When Johnson returned to school, he was helping himself to the faculty lavatory when the head football coach came in and asked him to leave. "I said I would as soon as I was done washing my hands. And he got in my face and yelled at me, saying I needed to get the fuck out. So I gave him the brush-by. You know, the shoulder brush-by."

The next day Johnson was seized with fear and guilt. He found the coach, apologized, and the two shook hands. The same week, Johnson was arrested for fighting again. His parents came to the police station, his mother weeping.

"She said I was wasting my life away. We had nothing at that time. My dinner every night was Chicken McNuggets from a buddy who worked at McDonald's and brought me the 100-nugget bags. I realized that even though we had nothing, I was the main source of my mom's heartbreak. And it killed me."

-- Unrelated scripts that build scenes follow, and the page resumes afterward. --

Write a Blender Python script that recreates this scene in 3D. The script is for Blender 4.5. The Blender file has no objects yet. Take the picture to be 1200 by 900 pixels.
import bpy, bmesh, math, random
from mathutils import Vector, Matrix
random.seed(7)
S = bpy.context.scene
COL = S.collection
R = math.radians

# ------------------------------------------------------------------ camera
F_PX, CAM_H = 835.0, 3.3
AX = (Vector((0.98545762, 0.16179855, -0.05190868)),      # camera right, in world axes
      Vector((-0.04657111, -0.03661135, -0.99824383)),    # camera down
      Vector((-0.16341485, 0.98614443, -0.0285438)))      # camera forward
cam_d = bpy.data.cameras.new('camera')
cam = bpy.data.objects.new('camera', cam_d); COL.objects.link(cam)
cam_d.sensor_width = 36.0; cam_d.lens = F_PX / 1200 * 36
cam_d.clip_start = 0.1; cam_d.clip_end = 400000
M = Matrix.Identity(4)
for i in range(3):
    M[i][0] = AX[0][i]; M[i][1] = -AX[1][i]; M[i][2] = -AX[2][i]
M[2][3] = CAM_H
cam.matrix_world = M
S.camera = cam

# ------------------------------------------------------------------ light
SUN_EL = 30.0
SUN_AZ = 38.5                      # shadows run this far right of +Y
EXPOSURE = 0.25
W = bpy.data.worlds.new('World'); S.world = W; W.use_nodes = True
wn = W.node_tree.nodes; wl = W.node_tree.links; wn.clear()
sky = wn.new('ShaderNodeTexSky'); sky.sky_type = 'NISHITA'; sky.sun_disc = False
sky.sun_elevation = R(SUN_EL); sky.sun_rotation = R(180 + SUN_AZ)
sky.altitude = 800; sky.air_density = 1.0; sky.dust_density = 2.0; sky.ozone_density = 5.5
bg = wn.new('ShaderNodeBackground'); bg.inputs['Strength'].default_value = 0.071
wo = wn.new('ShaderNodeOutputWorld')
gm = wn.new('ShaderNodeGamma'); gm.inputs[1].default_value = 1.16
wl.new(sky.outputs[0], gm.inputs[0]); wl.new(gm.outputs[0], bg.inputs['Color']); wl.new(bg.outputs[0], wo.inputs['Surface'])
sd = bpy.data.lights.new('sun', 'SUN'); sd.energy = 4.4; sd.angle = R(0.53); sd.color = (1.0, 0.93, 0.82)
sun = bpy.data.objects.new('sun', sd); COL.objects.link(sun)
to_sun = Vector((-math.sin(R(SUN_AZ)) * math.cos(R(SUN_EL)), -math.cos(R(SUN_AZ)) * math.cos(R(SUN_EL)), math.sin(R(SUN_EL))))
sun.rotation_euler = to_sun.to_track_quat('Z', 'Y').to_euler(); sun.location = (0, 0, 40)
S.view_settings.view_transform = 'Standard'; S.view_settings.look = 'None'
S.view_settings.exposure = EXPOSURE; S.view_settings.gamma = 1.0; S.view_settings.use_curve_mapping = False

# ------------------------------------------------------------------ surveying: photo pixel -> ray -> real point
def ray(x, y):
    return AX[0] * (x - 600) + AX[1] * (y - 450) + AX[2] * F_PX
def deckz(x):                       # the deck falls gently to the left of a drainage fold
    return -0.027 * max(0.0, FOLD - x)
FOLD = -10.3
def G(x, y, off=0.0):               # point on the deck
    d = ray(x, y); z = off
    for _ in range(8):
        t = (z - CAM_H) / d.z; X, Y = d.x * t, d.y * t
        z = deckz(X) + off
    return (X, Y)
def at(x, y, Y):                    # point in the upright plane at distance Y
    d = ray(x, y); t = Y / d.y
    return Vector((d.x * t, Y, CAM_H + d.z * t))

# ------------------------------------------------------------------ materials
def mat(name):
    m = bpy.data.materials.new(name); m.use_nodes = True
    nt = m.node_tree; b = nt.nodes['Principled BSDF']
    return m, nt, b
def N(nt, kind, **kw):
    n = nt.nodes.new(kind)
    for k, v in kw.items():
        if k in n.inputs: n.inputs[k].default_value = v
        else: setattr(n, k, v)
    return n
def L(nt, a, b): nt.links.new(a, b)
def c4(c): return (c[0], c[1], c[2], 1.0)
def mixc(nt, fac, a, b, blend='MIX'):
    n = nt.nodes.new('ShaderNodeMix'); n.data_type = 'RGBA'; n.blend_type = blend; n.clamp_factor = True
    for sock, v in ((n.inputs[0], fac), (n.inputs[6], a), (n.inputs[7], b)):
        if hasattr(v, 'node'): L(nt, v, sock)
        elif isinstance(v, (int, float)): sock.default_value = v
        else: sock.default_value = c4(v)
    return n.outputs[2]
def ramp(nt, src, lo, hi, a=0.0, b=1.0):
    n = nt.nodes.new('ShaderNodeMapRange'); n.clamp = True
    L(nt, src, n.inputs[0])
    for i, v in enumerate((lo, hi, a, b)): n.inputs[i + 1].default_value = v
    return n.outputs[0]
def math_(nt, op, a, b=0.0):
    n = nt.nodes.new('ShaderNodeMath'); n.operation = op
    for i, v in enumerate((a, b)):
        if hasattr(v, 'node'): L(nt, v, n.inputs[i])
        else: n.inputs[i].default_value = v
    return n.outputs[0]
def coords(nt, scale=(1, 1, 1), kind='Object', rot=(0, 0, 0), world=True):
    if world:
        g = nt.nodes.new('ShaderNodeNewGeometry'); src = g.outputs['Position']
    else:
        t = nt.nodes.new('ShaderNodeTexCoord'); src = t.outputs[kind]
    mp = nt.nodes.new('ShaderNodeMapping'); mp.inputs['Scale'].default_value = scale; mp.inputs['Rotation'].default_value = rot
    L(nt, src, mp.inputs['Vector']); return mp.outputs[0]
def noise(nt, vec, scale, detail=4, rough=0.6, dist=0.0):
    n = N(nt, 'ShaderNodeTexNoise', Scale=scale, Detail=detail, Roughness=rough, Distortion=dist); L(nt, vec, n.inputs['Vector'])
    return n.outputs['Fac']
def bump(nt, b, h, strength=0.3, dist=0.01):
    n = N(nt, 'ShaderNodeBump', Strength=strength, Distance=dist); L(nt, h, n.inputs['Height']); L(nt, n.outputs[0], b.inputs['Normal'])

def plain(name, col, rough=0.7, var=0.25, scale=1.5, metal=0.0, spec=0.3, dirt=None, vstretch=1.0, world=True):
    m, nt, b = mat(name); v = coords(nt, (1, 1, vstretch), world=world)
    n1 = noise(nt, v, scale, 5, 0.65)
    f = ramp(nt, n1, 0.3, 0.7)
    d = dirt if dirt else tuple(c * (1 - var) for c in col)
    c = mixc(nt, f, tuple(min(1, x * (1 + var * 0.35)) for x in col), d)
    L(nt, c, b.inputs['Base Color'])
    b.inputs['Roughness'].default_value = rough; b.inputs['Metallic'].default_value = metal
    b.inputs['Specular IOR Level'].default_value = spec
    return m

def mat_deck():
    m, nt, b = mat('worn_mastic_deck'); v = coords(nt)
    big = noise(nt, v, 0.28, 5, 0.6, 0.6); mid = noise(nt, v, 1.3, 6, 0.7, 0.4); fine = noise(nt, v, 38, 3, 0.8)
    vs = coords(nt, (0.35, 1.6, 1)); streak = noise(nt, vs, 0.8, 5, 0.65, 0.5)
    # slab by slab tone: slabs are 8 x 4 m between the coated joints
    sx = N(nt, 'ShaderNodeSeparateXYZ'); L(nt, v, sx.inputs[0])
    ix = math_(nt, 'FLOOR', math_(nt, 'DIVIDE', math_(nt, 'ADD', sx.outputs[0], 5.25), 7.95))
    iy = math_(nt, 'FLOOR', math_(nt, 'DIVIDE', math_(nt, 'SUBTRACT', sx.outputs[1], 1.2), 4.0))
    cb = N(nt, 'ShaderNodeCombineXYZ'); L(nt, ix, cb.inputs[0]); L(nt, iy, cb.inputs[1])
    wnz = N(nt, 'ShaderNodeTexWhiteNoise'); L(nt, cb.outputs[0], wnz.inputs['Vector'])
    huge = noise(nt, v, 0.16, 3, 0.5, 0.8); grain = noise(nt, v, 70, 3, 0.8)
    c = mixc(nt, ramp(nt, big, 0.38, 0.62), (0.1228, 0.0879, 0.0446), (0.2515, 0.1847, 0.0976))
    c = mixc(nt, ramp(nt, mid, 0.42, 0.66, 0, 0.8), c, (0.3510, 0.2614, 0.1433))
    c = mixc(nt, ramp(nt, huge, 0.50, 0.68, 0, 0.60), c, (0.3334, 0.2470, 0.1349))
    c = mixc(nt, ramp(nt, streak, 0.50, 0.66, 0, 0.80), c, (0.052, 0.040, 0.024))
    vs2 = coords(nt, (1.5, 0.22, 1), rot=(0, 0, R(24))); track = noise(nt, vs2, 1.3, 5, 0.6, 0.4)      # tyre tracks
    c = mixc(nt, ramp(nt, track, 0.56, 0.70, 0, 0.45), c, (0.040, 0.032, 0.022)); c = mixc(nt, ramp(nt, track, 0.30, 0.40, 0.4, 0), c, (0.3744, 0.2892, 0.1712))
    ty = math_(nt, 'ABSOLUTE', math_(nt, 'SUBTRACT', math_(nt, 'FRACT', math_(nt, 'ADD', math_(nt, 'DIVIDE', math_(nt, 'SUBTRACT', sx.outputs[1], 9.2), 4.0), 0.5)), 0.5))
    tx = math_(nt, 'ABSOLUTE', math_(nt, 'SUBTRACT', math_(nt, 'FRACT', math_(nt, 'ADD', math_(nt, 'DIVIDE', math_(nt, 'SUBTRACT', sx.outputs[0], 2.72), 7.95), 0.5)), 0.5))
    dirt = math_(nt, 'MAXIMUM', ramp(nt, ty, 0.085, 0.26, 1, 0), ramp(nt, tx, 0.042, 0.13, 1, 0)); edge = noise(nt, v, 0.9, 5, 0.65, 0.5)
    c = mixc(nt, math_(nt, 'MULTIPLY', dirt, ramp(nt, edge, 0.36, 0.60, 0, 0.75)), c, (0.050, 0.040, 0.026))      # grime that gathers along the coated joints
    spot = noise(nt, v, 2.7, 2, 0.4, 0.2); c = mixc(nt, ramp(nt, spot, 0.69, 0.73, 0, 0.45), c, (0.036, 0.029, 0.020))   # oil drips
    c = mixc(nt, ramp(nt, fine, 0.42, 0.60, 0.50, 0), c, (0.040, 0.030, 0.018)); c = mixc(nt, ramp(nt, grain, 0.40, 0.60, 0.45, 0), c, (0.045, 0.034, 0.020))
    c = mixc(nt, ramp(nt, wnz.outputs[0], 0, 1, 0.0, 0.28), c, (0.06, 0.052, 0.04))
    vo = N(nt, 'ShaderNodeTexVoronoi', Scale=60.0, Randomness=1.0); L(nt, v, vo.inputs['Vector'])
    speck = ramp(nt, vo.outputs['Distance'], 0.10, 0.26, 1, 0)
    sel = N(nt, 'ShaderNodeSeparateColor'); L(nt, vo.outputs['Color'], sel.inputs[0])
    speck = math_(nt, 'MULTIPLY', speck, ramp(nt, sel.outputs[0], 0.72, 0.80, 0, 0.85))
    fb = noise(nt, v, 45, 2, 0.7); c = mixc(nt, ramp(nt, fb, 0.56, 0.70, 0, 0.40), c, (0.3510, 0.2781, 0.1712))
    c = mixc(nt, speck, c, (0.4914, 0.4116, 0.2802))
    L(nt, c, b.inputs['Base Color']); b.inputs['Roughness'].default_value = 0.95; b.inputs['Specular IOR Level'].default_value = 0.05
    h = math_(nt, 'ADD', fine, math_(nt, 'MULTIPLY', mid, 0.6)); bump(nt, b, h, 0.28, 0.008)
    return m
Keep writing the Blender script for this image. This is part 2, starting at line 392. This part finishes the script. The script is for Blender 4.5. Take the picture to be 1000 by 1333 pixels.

When Johnson got back to school, the football coach found him this time and asked him to join the team.

"This was in Bethlehem, Pennsylvania, the sort of town where if you are like me, you graduate, get a blue-collar job, and you remain there until you die," Johnson says. "Coach wanted so much more for me. He pushed me, got me to apply for scholarships, which led to my signing with Miami." He stops talking, lowers his head. "I could have easily gone the other way."

For years football protected Johnson. "I played for the national championship with Warren Sapp. I saw so clearly my vision, that I would be on an NFL team making millions of dollars. And it all came crashing down in a matter of four months."

Johnson – who has admitted to trying steroids briefly in college – blew out his shoulder his freshman year, then his back as a senior. He wasn't drafted. He joined the Calgary Stampeders of the CFL, where he made $250 a week, Canadian. Then he was cut.

"I moved back in with my parents in Tampa," he says. "I had to have my dad drive to get me. I was going to get a job pulling weeds for $10 an hour."

Before everything went pear-shaped, Johnson had made a to-do list. It read:

January 1995, 1/95–6/95. Goals.

1. Graduate.

2. Marry Dany.

3. Buy mom and dad a house.

4. Fix grandma's situation.

"My grandmother was homeless at the time. Literally on the street. Within that six-month period the only thing I was able to do was graduate. I remember as my dad and I were driving up I-75, I looked in my pocket and I had $7. That's all I had. It was a $5 bill, and a $1, and some change."

Back home Johnson fought off depression, then decided, screw weed-pulling, he was going to try the family business. "I had a feeling I might be pretty good at it."

Initially he sucked. The Rock was a "baby face," as the industry calls its good guys, and no one was buying it. Then, in an act of desperation, he turned heel. He became so hated by the fans that they threw batteries at his head, cut him with X-Acto blades when he walked through the crowd. Still, he persisted, and soon that persistence won them over. That and time on the microphone.

He worked the crowd like a Catskills stand-up. He insulted them, smacked them down with humor. The formula worked. "As soon as I had a connection with the audience, I thought, Wow, I've really got something here. I wanted to create a unique brand of comedy and wrestling." His innovation turned the Rock into the WWF's (now the WWE) most beloved star until 2004, when he left the ring altogether to focus on Hollywood.

Not long ago Johnson's mother sent him his 1995 to-do list.

"I cried when I saw it," he says. Then he framed it, along with $7, and put it in front of his desk so he could look at it every day.